Careem co-founder and CEO Mudassir Sheikha will stay on to lead Careem, with Careem and Uber operating as independent brands. The deal consolidates Uber’s advantage in a region of some 400 million people—Careem’s major markets include Egypt, Jordan, Pakistan, Saudi Arabia, and the United Arab Emirates—as well as in the home of one of its biggest backers, the Saudi Public Investment Fund, which gave Uber a previously unheard of $3.5 billion in 2016. The Saudi sovereign wealth fund is also the primary financier of Softbank’s Vision Fund, another major Uber investor.

The Uber-Careem deal is subject to regulatory approval in multiple countries, which isn’t expected before the first quarter of 2020.

In a memo to staff sent out shortly before midnight PT on March 25, Uber CEO Dara Khosroswhahi said he’d gotten to know Careem co-founders Sheikha and Magnus Olsson. “They are first-class entrepreneurs who share our platform vision and, like us, have launched a wide range of products—from digital payments to food delivery—to serve customers,” he wrote.

Buying Careem is an important step for Uber, which has a history of ceding to its international rivals. In China, Uber sold its operations to Didi Chuxing in August 2016 in exchange for a 17.5% stake in the Chinese ride-hail company. In Russia, Uber sold to search giant Yandex, in a deal valued at $3.7 billion that gave Uber a 36.6% stake in the merged entity. In Southeast Asia, Uber sold to Grab in March 2018 in a deal that gave Uber a 27.5% stake in Grab and Khosrowshahi a seat on the company’s board. The Grab deal received intense scrutiny from Singapore regulators, who declared it anticompetitive and threatened to block it before issuing restrictions and minor fines to each company instead.

Each of these international mergers ended a costly battle in which warring ride-hail companies tried to best the other player first and foremost by outspending them. That was expensive for the companies but also for their investors, some of whom, like Softbank, had stakes in both sides and stood to benefit more from picking a winner than letting regional rivals continue bleeding each other dry.

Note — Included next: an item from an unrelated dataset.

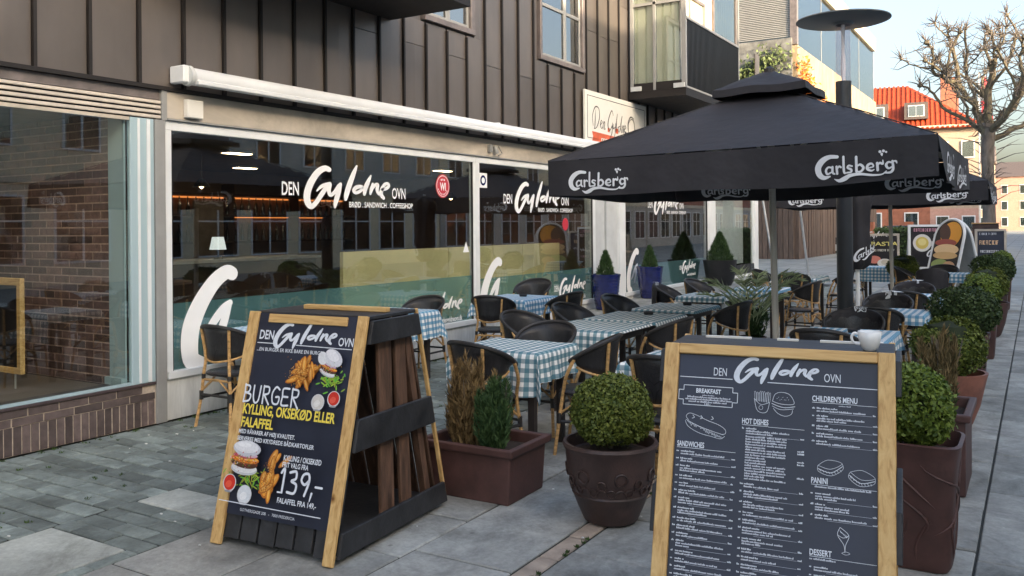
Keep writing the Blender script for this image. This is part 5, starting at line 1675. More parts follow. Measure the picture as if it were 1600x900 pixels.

Uber’s situation in the Middle East wasn’t any different. In both the second and third quarters of 2018, Uber pointed to the Middle East as an aggressive investment in disclosures to investors and cited it as a reason for escalating losses. (Uber reported a net loss of $891 million in the second quarter last year and $1.1 billion in the third.) The competition was also costly for Careem, which had raised about $775 million, most recently $200 million from existing investors in October.

At the World Economic Forum in Davos in January, the head of Kingdom Holding, Prince Alwaleed Bin Talal’s investment firm and one of Careem’s biggest investors, said the firm supported an Uber-Careem merger.